-- Exercise aim --
For each line in the data below that holds "from", return a copy.

___

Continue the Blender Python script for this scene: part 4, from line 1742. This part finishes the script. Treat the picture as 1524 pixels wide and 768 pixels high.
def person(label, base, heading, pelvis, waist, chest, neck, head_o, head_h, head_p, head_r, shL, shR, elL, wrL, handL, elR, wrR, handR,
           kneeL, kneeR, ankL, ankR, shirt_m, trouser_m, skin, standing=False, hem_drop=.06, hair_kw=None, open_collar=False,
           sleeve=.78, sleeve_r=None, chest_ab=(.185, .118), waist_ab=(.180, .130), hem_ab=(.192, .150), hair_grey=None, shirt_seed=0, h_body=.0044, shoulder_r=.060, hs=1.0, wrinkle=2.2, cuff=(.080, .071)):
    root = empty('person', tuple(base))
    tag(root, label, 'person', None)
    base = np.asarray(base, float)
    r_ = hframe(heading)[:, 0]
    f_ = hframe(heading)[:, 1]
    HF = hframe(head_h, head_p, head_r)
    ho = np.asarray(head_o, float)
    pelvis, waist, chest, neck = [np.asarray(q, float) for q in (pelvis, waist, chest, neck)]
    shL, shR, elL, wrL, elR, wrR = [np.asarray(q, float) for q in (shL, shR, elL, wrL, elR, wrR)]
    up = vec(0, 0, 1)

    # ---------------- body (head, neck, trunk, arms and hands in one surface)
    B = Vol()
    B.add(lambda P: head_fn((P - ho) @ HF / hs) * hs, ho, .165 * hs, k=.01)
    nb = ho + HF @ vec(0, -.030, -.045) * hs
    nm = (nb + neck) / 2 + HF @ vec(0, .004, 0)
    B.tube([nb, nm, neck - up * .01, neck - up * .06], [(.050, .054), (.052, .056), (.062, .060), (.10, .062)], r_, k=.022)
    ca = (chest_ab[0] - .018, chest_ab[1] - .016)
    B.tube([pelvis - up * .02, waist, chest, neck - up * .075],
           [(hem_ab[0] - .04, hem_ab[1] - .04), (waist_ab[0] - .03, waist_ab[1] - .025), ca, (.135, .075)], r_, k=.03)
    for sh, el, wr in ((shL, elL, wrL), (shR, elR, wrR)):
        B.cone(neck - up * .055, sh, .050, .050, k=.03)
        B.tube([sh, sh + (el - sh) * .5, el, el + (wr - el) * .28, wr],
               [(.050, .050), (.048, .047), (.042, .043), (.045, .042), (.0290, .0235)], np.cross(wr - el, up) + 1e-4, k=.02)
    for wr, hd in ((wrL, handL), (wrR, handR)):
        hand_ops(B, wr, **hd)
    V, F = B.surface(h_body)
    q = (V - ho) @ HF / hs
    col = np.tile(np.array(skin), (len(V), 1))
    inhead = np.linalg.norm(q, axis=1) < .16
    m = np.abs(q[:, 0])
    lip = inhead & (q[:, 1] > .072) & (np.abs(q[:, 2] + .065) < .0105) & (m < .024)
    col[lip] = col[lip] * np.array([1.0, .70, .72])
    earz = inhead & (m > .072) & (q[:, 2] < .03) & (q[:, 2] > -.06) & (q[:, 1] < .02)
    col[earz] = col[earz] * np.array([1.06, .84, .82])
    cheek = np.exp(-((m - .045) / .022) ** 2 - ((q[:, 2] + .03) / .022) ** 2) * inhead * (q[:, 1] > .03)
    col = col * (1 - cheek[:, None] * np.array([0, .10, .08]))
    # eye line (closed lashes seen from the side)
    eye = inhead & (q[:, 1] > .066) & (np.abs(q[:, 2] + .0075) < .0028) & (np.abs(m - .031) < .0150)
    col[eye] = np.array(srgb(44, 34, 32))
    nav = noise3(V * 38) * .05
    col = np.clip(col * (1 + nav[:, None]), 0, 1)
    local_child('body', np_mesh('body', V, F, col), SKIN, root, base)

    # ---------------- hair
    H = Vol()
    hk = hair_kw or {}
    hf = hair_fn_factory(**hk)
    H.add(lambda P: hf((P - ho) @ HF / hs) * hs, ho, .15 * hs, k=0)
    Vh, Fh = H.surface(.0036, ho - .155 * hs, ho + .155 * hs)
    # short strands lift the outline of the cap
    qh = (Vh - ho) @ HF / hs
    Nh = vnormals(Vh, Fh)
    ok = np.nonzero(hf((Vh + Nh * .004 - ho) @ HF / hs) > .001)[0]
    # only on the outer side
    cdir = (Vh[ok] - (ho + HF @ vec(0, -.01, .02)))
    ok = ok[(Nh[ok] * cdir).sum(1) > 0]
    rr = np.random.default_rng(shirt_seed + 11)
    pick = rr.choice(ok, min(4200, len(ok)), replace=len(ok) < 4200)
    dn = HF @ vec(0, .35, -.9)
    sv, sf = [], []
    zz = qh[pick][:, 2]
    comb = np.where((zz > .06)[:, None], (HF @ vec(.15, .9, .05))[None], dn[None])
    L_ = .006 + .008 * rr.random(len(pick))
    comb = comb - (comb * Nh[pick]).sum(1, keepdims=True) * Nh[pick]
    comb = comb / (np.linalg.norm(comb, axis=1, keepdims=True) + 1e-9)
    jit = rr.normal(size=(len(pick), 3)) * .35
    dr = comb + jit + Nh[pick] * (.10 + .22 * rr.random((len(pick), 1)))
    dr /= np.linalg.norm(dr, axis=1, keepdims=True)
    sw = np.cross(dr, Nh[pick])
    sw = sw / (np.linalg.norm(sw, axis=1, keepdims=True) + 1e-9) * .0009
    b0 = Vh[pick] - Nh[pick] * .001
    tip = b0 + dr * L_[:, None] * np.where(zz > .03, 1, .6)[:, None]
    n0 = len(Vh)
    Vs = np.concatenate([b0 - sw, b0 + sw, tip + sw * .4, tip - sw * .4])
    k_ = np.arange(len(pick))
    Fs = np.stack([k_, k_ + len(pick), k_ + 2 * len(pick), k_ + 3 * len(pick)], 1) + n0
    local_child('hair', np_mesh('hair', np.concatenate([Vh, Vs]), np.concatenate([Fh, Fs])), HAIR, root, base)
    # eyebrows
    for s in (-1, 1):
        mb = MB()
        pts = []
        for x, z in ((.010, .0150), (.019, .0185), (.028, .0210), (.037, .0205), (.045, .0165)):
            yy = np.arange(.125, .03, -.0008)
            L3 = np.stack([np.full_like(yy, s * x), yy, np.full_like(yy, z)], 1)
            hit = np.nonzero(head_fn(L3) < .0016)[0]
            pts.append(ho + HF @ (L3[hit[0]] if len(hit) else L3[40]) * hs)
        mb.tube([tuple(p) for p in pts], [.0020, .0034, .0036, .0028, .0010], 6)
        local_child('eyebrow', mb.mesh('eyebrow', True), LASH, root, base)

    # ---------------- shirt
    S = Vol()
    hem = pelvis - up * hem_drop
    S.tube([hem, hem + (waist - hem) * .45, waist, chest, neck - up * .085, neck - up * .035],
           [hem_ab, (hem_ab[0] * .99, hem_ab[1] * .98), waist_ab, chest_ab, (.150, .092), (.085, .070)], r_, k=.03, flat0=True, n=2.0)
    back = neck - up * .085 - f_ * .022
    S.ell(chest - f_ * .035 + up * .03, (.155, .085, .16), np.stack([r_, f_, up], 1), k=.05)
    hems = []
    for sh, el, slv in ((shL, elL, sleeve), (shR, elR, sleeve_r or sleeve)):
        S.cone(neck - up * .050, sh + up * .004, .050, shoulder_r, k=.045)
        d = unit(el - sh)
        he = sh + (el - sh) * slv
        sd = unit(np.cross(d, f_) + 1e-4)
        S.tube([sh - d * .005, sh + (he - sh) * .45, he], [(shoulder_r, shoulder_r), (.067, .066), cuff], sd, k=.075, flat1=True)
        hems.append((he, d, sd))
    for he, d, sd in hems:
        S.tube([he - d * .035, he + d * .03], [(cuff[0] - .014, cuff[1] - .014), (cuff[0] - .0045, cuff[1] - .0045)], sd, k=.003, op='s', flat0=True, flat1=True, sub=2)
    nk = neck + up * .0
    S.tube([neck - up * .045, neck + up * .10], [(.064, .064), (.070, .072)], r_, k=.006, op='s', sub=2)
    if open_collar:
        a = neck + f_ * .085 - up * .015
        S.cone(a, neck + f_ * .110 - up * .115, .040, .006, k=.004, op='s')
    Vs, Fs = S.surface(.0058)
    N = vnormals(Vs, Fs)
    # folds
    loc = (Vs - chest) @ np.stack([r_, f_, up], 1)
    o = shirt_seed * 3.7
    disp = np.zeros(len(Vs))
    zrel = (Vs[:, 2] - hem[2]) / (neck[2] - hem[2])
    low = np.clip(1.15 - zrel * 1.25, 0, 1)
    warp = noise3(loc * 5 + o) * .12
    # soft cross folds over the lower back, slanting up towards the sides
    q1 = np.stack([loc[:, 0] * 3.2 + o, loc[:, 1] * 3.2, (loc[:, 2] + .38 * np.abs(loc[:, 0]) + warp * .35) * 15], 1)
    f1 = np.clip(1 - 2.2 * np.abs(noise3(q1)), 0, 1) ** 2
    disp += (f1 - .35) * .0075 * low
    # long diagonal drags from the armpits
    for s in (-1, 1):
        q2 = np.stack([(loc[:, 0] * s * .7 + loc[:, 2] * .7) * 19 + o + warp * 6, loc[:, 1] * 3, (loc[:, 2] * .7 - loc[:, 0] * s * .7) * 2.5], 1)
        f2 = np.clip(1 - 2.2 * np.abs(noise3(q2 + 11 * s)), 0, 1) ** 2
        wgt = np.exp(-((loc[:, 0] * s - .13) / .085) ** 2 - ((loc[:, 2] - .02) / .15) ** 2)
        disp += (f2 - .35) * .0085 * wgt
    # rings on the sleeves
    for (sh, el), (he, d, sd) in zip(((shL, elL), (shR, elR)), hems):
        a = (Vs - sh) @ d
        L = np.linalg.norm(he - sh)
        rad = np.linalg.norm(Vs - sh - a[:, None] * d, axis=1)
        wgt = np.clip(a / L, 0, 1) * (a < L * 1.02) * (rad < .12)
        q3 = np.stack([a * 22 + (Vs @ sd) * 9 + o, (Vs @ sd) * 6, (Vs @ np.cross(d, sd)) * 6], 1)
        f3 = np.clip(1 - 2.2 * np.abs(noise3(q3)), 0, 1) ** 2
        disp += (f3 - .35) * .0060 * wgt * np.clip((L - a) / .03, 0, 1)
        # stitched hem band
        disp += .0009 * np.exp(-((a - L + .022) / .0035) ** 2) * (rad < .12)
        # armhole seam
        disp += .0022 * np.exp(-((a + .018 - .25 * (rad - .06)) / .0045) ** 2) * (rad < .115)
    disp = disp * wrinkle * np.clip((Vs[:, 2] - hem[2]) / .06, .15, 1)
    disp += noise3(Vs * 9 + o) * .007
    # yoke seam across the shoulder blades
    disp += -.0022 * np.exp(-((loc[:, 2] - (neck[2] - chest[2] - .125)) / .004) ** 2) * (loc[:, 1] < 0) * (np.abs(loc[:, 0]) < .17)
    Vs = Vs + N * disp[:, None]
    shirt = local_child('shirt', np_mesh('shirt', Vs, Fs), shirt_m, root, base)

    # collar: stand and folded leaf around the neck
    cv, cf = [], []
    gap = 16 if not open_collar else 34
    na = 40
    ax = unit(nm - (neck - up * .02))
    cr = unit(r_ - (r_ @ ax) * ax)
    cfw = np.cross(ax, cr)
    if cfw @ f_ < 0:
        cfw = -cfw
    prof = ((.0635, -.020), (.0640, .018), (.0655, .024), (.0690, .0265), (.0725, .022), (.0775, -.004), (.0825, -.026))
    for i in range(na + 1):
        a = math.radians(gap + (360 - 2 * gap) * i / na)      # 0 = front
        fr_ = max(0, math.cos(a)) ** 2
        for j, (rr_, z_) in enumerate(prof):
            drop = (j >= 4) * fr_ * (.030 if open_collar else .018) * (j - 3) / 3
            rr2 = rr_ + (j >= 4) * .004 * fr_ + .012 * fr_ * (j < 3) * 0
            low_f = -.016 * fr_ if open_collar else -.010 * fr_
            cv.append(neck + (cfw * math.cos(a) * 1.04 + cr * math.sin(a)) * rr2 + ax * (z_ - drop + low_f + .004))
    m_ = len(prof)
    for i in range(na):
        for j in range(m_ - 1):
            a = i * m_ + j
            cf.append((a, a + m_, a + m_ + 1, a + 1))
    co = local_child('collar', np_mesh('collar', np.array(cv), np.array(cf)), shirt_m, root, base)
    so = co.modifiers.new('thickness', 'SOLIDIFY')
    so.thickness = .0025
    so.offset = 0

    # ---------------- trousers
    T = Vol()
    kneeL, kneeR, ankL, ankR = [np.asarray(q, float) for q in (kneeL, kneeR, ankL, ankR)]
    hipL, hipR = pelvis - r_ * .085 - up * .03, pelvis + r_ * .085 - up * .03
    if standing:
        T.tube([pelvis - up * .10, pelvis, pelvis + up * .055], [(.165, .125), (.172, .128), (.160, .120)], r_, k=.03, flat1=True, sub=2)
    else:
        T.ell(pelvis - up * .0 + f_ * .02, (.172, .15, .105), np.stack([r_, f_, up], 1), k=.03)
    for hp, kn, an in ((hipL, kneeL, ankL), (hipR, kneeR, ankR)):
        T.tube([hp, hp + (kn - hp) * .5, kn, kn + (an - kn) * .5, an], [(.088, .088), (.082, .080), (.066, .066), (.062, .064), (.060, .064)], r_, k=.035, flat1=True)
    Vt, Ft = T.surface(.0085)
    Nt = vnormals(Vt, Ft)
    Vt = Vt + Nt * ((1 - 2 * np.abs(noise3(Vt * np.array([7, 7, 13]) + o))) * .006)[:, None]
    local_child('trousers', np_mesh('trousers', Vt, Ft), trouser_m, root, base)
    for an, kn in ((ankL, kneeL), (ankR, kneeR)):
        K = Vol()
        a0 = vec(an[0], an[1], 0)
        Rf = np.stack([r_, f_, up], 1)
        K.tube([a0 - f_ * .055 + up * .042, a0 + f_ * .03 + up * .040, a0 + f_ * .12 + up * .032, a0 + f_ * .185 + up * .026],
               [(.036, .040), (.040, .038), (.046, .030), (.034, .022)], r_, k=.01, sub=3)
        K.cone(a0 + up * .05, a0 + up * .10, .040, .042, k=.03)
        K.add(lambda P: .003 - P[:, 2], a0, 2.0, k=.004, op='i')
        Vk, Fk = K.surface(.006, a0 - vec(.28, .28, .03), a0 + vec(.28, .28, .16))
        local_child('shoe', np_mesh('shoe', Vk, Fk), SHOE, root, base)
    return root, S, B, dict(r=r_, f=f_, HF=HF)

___

-- Exercise solution --
Continue the Blender Python script for this scene: part 4, from line 1742. This part finishes the script. Treat the picture as 1524 pixels wide and 768 pixels high.
    # eye line (closed lashes seen from the side)
    # long diagonal drags from the armpits